Leading The Revolution
Sometimes the media (and perhaps the rest of us) needs and enjoys a good punch bag, and this week accompanied by her book “Ten Years To Save The West,” former Prime Minister Liz Truss obliged. Apparently, she is “leading the revolution against globalism, socialism, and the liberal establishment.” But unfortunately, she is not. The reason one can be so sure is that the last person to actually lead the revolution was Margaret Thatcher, who like Truss was quickly removed after it was clear she would not tow the “deep state” line. Thatcher said “no, no, no” to the EU / Maastricht projects on October 30 and was removed within weeks in November 1990. As soon as it was clear Truss was actually going to reduce taxes, and start threatening State funding and power, she was swiftly removed. We have only had centrist Prime Ministers ever since Thatcher, apart from the 49 days of Truss, who could perhaps be regarded as analogous to the brief tenure of Lady Jane Gray as Queen. If Thatcher could not win the “revolution”, no one else stands a chance, not even the new President Javier Milei of Argentina, or former / future President Trump.
Weekend Markets
For the past few months I have taken part in the Weekend Markets video podcast with Biztech Academy’s Steve Deacon. There are of course millions of podcasts out there all trying to be The Joe Rogan Experience or Diary of A CEO. But actually what is of use in Weekend Markets is being so ad hoc and ad lib, so that one touches upon themes and ideas that one would normally have not thought about. For instance, most weeks we look at the week’s rising stocks. This week it was a look also at the losers. And it was not a pretty picture. Alumni here included Horizonte (HZM), Bens Creek (BEN), Molecular (MEN), Byotrol (BYOT), UK Oil & Gas (UKOG), East Imperial (EISB) and Mast (MAST).

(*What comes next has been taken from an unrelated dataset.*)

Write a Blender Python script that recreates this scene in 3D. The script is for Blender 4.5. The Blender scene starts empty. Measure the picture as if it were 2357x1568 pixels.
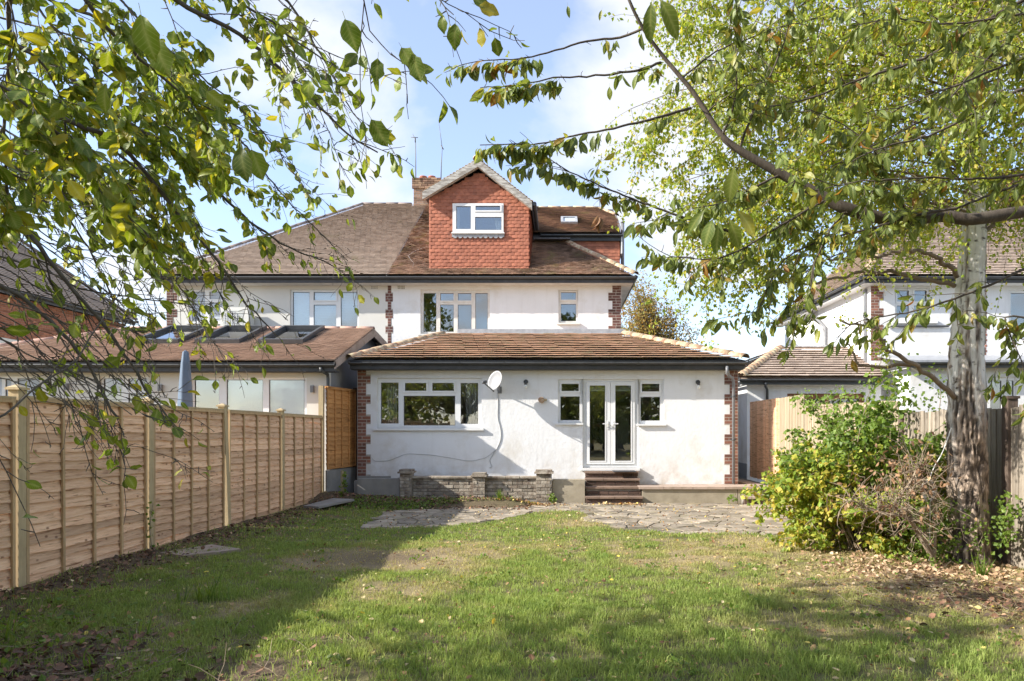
import bpy, math, random
import numpy as np
from mathutils import Vector, Matrix, Quaternion

# ------------------------------------------------------------------ camera, world, sun, exposure
S = bpy.context.scene
F, U0, V0, CAMZ = 1580.0, 1286.0, 992.0, 1.52          # photo 2357 x 1568: focal length, principal point, eye height
cam = bpy.data.cameras.new('camera'); co = bpy.data.objects.new('camera', cam)
S.collection.objects.link(co); S.camera = co
co.location = (0, 0, CAMZ); co.rotation_euler = (math.pi/2, 0, 0)
cam.sensor_width = 36; cam.lens = 36*F/2357
cam.shift_x = -(U0-1178.5)/2357; cam.shift_y = (V0-784)/2357
cam.clip_start = .05; cam.clip_end = 1500

EL, AZ = math.radians(30), math.radians(73.5)            # sun: height, angle off the house's facing
sun_dir = Vector((-math.sin(AZ)*math.cos(EL), -math.cos(AZ)*math.cos(EL), math.sin(EL)))
W = bpy.data.worlds.new('World'); S.world = W; W.use_nodes = True
wn, wl = W.node_tree.nodes, W.node_tree.links
wn.clear()
wout = wn.new('ShaderNodeOutputWorld'); bg = wn.new('ShaderNodeBackground')
sky = wn.new('ShaderNodeTexSky'); sky.sky_type = 'NISHITA'; sky.sun_disc = False
sky.sun_elevation = EL; sky.sun_rotation = math.atan2(sun_dir.x, sun_dir.y) % (2*math.pi)
sky.air_density = 1.0; sky.dust_density = .6; sky.ozone_density = 1.3
bg.inputs['Strength'].default_value = .15
wl.new(bg.outputs[0], wout.inputs[0])
tc = wn.new('ShaderNodeTexCoord'); sx = wn.new('ShaderNodeSeparateXYZ'); wl.new(tc.outputs['Generated'], sx.inputs[0])
def wmath(op, a, b=None, c=None):
    n = wn.new('ShaderNodeMath'); n.operation = op
    for i, q in enumerate((a, b, c)):
        if q is None: continue
        if isinstance(q, (int, float)): n.inputs[i].default_value = q
        else: wl.new(q, n.inputs[i])
    return n.outputs[0]
zz = wmath('MAXIMUM', sx.outputs['Z'], 0.0); zz = wmath('ADD', zz, .32)
cx_ = wmath('DIVIDE', sx.outputs['X'], zz); cy_ = wmath('DIVIDE', sx.outputs['Y'], zz)
cb = wn.new('ShaderNodeCombineXYZ'); wl.new(cx_, cb.inputs[0]); wl.new(cy_, cb.inputs[1]); cb.inputs[2].default_value = 4.3
nz = wn.new('ShaderNodeTexNoise'); wl.new(cb.outputs[0], nz.inputs['Vector'])
nz.inputs['Scale'].default_value = 2.1; nz.inputs['Detail'].default_value = 7; nz.inputs['Roughness'].default_value = .52; nz.inputs['Distortion'].default_value = .15
cr = wn.new('ShaderNodeValToRGB'); wl.new(nz.outputs['Fac'], cr.inputs[0])
cr.color_ramp.elements[0].position = .475; cr.color_ramp.elements[1].position = .60
cr.color_ramp.elements[0].color = (.22, .22, .22, 1); cr.color_ramp.elements[1].color = (.9, .9, .9, 1)
mx = wn.new('ShaderNodeMix'); mx.data_type = 'RGBA'
wl.new(cr.outputs[0], mx.inputs[0])
br = wn.new('ShaderNodeMix'); br.data_type = 'RGBA'; br.blend_type = 'MULTIPLY'; br.inputs[0].default_value = 1
wl.new(sky.outputs[0], br.inputs[6]); br.inputs[7].default_value = (.84, .85, .93, 1)
wl.new(br.outputs[2], mx.inputs[6]); mx.inputs[7].default_value = (2.72, 2.79, 2.93, 1)
wl.new(mx.outputs[2], bg.inputs[0])

sl = bpy.data.lights.new('sun', 'SUN'); sl.energy = 3.8; sl.angle = math.radians(.53); sl.color = (1, .94, .84)
so = bpy.data.objects.new('sun', sl); S.collection.objects.link(so)
so.rotation_mode = 'QUATERNION'; so.rotation_quaternion = sun_dir.to_track_quat('Z', 'Y'); so.location = (-30, -10, 20)
S.view_settings.view_transform = 'Standard'; S.view_settings.look = 'None'
S.view_settings.gamma = 1; S.view_settings.exposure = 1.38; S.view_settings.use_curve_mapping = False
S.render.engine = 'CYCLES'
S.cycles.max_bounces = 8; S.cycles.transparent_max_bounces = 16; S.cycles.transmission_bounces = 6

# ------------------------------------------------------------------ helpers
R = random.Random(7); NR = np.random.default_rng(7)
def X(u, Y): return (u-U0)*Y/F
def Z(v, Y): return CAMZ+(V0-v)*Y/F
def P(u, v, Y): return (X(u, Y), Y, Z(v, Y))
COL = S.collection
WL = {}
def link(o, parent=None, loc=(0, 0, 0)):
    COL.objects.link(o)
    WL[o] = Vector(loc)
    if parent is not None:
        o.parent = parent; o.location = Vector(loc)-WL[parent]
    else: o.location = Vector(loc)
    return o
def thing(name, label, cat, loc=(0, 0, 0), group=None, kind=None):
    o = bpy.data.objects.new(name, None); o.empty_display_size = .1
    link(o, None, loc); tag(o, label, cat, group, kind); return o
def tag(o, label=None, cat=None, group=None, kind=None):
    if label: o['label'] = label
    if cat: o['category'] = cat
    if group: o['group'] = group
    if kind: o['kind'] = kind
    return o
def vhash(ix, iy, seed):
    h = (ix.astype(np.int64)*374761393 + iy.astype(np.int64)*668265263 + seed*1442695041) & 0xffffffff
    h = ((h ^ (h >> 13))*1274126177) & 0xffffffff
    return ((h ^ (h >> 16)) & 0xffff)/65535.0
def vn(x, y, seed=0):
    x = np.asarray(x, float); y = np.asarray(y, float)
    ix, iy = np.floor(x), np.floor(y); fx, fy = x-ix, y-iy
    fx = fx*fx*(3-2*fx); fy = fy*fy*(3-2*fy)
    a, b = vhash(ix, iy, seed), vhash(ix+1, iy, seed)
    c, d = vhash(ix, iy+1, seed), vhash(ix+1, iy+1, seed)
    return (a*(1-fx)+b*fx)*(1-fy)+(c*(1-fx)+d*fx)*fy
def fbm(x, y, seed=0, o=4):
    s = 0; a = .5; t = 0
    for i in range(o):
        s = s+a*vn(np.asarray(x)*2**i, np.asarray(y)*2**i, seed+i*17); t += a; a *= .5
    return s/t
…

Having had day in / day out experience of the small cap area for over 35 years, I can be said that almost all the companies listed above have in their time ticked most of the negative boxes in the space. For instance, in terms of the quality / experience of management, the choice of service providers, ability to communicate with investors, funding. In addition, as someone in PR / IR I can usually tell what a company’s fate may be from who they chose to do their PR, and there is an offender or two in the list above. Obviously, as someone who interviews / meets companies all the time, hears the gossip, and actually wants companies to win, one sees the same negative scenarios pan out again and again.
For instance, with one of the companies in the list above I just knew from the first meeting several years ago the CEO was not up to the job. Another company’s CEO never went into the detail of how he would get the company over the line, even on a casual conversation. Normally companies with difficult births have problematic times on the market. Interestingly, there are those who receive offers of help that could save them, but choose to ignore them – that is another company on the list.
Electric Guitar
Given that I am normally the interviewer, I do not normally take the time to listen / watch company interviews. However, this week I did watch an interview with John Regan, CEO Electric Guitar. I think that Regan put in a decent explanation of the rationale for Electric Guitar’s £2.2m successful fundraise to acquire 3radical and proposed admission to AIM. 3radical is a marketing technology company for consumer data acquisition and audience engagement solutions. Obviously, given the lay of the land on AIM, anyone stepping up to the plate deserves our full support. In addition, given that most of the new entrants have been in the resources space, we should hope that a tech play will be appreciated. This country really needs a unicorn or two, as soon as possible.
I3 Energy
Given what a well run company i3 Energy (I3E) clearly is under CEO Majid Shafiq, the share price underperformance of the past 18 months has been frustrating. However, it looks as though this period is finally at an end. We already guessed something positive was on the horizon, with the recent director share buying near the 10p mark. This week’s announcement that the company has sold part of its royalty assets for $24.8m should once and for all end the stock market quibbling over the capital structure, and cash position. Both were issues where the market was overly cautious on, bear market conditions notwithstanding. To expect shares of i3 to be back on the right side of 20p by the summer does not appear to be too optimistic.